If Britain was not defeated in 1781, many historians say it could not have defeated Napoleon.
Wrong War
Saddam Hussein's Iraq had nothing to do with Osama Bin Laden's Al-Qaeda network. It was a secular state. There is a view that for strategic interests and security of Israel, the US President Bush, goaded by neo-conservatives including Vice-President Dick Cheney, attacked Iraq and now the Iraq is in mess.
More than two million Iraqi refugees are in Syria and Jordan, more than one hundred thousand in Saudi Arabia and fifty thousand in Iran. Does the US take care of them?
And the real experience of Iraq war is not shelling and so on. War is what happens afterwards, the years of suffering hopelessly with a disabled husband or son and no money or struggling to rebuild when all your property has been destroyed.
Steadily and slowly his Republican Senators oppose his flawed policy of 'surge' of troops in Iraq and are deserting the President. That is why the President had to announce symbolic withdrawal of troops he sent this year.
Similar position of the US
Today the US, many observers say, finds itself in much the same position in Iraq as Britain was in during 1781 in Virginia.
The US is getting distracted and diminished by an irrelevant, costly and un-winnable war in Iraq.
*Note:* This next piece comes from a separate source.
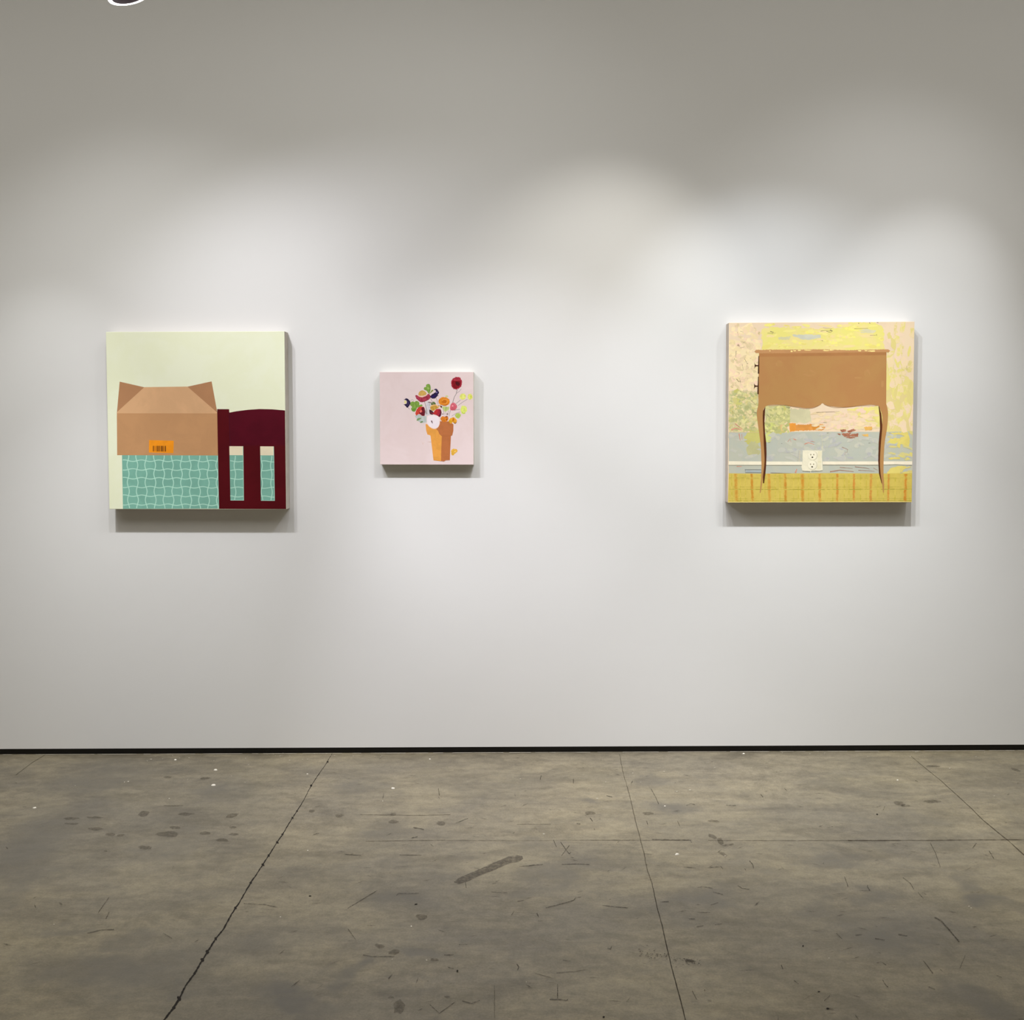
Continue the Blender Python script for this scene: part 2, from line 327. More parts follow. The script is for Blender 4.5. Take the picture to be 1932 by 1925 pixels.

China in the meantime has extended its influence both in Latin America and Africa. The former Deputy Secretary of State Richard Armitage had the similar view that the US did not attend to the needs of Asia and Africa as it had bogged down in Iraq.
Already, under President Bush, the image of US overseas has fallen in Europe and in the Arab world according to the recent Pew Research Studies.
The withdrawal of troops will restore the image of the US. Let the Iraqis govern themselves with the support of Arab States.
The Bush administration cannot impose democracy on Iraq. It must come from within Iraq and Iraqi society; being tribal in nature, it is very difficult to instill nationalism into tribal Iraqis. Furthermore for sustainable democracy, one needs a growing middle class in a country and the middle class in Iraq disappeared during the long ten years of UN sanctions, prompted by the US.
Conclusion
American people must choose a leader who has the moral courage to withdraw all its troops from Iraq and contribute to the maintenance of world peace.
Senator Robert Byrd of West Virginia denounced the misguided President Bush's march to war in Iraq with the following words:
"I weep for my country. I have watched the events of recent months with a heavy, heavy heart. No more is the image of America one of strong, yet benevolent peacekeeper. Around the globe, our friends mistrust us, our word is disputed, our intentions are questioned…. After the war has ended, the US will have to rebuild much more than the country of Iraq. We will have to rebuild America's image around the globe"
The author is former Bangladesh Ambassador to the UN, Geneva.